There are fourteen districts of the Texas Courts of Appeals (in order):[8]

  1. First Court of Appeals of Texas – Houston (formerly Galveston), covering Austin, Brazoria, Chambers, Colorado, Fort Bend, Galveston, Grimes, Harris, Waller, and Washington counties
  2. Second Court of Appeals of Texas – Fort Worth, covering Archer, Clay, Cooke, Denton, Hood, Jack, Montague, Parker, Tarrant, Wichita, Wise, and Young counties
  3. Third Court of Appeals of Texas – Austin, covering Bastrop, Bell, Blanco, Burnet, Caldwell, Coke, Comal, Concho, Fayette, Hays, Irion, Lampasas, Lee, Llano, McCulloch, Milam, Mills, Runnels, San Saba, Schleicher, Sterling, Tom Green, Travis, and Williamson counties
  4. Fourth Court of Appeals of Texas – San Antonio, covering Atascosa, Bandera, Bexar, Brooks, Dimmit, Duval, Edwards, Frio, Gillespie, Guadalupe, Jim Hogg, Jim Wells, Karnes, Kendall, Kerr, Kimble, Kinney, La Salle, Mason, Maverick, McMullen, Medina, Menard, Real, Starr, Sutton, Uvalde, Val Verde, Webb, Wilson, Zapata, and Zavala counties
  5. Fifth Court of Appeals of Texas – Dallas, covering Collin, Dallas, Grayson, Hunt, Kaufman, and Rockwall counties
  6. Sixth Court of Appeals of Texas – Texarkana, covering Bowie, Camp, Cass, Delta, Fannin, Franklin, Gregg, Harrison, Hopkins, Hunt, Lamar, Marion, Morris, Panola, Red River, Rusk, Titus, Upshur, and Wood counties
  7. Seventh Court of Appeals of Texas – Amarillo, covering Armstrong, Bailey, Briscoe, Carson, Castro, Childress, Cochran, Collingsworth, Cottle, Crosby, Dallam, Deaf Smith, Dickens, Donley, Floyd, Foard, Garza, Gray, Hale, Hall, Hansford, Hardeman, Hartley, Hemphill, Hockley, Hutchinson, Kent, King, Lamb, Lipscomb, Lubbock, Lynn, Moore, Motley, Ochiltree, Oldham, Parmer, Potter, Randall, Roberts, Sherman, Swisher, Terry, Wheeler, Wilbarger, and Yoakum counties.

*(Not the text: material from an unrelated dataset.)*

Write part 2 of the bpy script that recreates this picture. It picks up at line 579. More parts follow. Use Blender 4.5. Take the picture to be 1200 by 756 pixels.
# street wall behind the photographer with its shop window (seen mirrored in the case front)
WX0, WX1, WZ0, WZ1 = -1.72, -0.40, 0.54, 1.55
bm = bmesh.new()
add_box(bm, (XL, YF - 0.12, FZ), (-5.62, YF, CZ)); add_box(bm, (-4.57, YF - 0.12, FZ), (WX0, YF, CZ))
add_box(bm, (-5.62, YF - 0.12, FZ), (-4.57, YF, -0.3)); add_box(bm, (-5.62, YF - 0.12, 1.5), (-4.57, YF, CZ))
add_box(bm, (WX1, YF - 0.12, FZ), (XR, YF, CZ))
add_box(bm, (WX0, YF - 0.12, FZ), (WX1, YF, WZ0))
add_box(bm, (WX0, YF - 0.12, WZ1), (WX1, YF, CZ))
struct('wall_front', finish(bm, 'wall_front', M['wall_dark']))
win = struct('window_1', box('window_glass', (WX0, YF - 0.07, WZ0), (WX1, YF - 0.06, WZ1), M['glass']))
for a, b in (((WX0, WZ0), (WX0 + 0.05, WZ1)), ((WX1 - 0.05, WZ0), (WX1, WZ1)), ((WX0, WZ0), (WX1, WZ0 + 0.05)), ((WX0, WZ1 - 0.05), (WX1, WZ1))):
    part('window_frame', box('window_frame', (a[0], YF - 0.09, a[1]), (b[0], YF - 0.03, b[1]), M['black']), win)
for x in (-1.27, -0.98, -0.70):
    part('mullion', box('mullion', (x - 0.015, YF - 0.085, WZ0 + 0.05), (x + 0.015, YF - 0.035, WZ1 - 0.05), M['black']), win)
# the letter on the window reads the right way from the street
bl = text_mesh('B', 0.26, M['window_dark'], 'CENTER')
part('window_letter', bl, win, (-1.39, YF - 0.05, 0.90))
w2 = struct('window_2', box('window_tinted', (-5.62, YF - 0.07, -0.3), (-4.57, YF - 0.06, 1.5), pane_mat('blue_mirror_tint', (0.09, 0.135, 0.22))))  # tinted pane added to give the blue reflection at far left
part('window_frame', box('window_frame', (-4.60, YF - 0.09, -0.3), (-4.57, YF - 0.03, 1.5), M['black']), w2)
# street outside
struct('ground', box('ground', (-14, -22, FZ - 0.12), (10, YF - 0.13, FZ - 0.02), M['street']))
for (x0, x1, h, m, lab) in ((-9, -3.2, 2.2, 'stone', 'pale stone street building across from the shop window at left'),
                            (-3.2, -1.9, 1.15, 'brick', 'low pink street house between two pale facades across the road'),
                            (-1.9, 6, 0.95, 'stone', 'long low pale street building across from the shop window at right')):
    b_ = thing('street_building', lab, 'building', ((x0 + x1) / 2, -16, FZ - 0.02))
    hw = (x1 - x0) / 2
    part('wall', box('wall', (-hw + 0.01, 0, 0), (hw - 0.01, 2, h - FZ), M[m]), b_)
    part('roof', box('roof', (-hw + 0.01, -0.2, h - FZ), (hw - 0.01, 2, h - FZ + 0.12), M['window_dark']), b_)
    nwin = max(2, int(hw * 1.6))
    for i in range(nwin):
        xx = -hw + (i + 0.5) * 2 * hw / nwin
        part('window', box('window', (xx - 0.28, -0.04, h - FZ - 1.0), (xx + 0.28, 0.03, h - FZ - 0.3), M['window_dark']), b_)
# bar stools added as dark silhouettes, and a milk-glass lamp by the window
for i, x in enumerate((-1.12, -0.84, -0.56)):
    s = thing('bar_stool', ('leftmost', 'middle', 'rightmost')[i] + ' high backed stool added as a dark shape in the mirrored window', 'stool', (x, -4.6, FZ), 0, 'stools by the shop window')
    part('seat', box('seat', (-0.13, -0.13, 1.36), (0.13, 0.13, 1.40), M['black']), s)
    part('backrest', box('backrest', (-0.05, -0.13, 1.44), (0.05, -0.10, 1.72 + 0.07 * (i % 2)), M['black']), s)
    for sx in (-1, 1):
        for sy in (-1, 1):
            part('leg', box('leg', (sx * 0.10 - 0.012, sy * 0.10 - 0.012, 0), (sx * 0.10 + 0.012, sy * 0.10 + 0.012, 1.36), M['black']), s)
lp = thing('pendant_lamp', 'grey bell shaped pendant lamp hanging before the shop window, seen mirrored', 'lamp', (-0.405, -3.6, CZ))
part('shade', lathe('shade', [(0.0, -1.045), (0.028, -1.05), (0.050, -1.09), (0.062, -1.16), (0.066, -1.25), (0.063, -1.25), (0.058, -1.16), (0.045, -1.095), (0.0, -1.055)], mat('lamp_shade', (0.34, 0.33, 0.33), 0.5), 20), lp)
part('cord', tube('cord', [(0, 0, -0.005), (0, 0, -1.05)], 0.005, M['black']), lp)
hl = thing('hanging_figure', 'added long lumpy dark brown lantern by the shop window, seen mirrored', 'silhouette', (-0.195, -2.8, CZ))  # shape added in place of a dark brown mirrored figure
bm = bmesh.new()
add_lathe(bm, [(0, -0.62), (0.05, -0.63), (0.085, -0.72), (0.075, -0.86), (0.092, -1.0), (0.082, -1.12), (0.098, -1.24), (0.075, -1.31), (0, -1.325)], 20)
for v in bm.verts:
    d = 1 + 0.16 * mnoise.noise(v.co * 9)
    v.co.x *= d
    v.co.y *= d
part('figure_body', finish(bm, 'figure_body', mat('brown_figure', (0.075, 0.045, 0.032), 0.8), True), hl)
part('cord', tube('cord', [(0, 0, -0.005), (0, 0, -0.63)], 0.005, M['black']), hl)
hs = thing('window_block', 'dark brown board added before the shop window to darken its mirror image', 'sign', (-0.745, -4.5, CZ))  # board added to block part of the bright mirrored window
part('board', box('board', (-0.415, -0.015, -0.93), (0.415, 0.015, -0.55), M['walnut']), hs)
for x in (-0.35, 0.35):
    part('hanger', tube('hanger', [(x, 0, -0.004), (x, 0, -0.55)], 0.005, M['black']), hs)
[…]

  8. Eighth Court of Appeals of Texas – El Paso, covering Andrews, Brewster, Crane, Crockett, Culberson, El Paso, Hudspeth, Jeff Davis, Loving, Pecos, Presidio, Reagan, Reeves, Terrell, Upton, Ward, and Winkler counties
  9. Ninth Court of Appeals of Texas – Beaumont, covering Hardin, Jasper, Jefferson, Liberty, Montgomery, Newton, Orange, Polk, San Jacinto, and Tyler counties
  10. Tenth Court of Appeals of Texas – Waco, covering Bosque, Brazos, Burleson, Coryell, Ellis, Falls, Freestone, Hamilton, Hill, Johnson, Leon, Limestone, Madison, McLennan, Navarro, Robertson, Somervell, and Walker counties
  11. Eleventh Court of Appeals of Texas – Eastland, covering Baylor, Borden, Brown, Callahan, Coleman, Comanche, Dawson, Eastland, Ector, Erath, Fisher, Gaines, Glasscock, Haskell, Howard, Jones, Knox, Martin, Midland, Mitchell, Nolan, Palo Pinto, Scurry, Shackelford, Stephens, Stonewall, Taylor, and Throckmorton counties
  12. Twelfth Court of Appeals of Texas – Tyler, covering Anderson, Angelina, Cherokee, Gregg, Henderson, Houston, Nacogdoches, Rains, Rusk, Sabine, San Augustine, Shelby, Smith, Trinity, Upshur, Van Zandt, and Wood counties
  13. Thirteenth Court of Appeals of Texas – Corpus Christi, covering Aransas, Bee, Calhoun, Cameron, De Witt, Goliad, Gonzales, Hidalgo, Jackson, Kenedy, Kleberg, Lavaca, Live Oak, Matagorda, Nueces, Refugio, San Patricio, Victoria, Wharton, and Willacy counties
  14. Fourteenth Court of Appeals of Texas – Houston, covering Austin, Brazoria, Chambers, Colorado, Fort Bend, Galveston, Grimes, Harris, Waller, and Washington counties

The 1st and 14th Courts share concurrent jurisdiction over the same counties. The cases are assigned on a random selection basis, but may be moved in order to equalize the docket. Also, the counties of Gregg, Rusk, Upshur, and Wood are in the jurisdictions of both the 6th and 12th Courts, while Hunt County is in the jurisdiction of both the 5th and 6th Courts.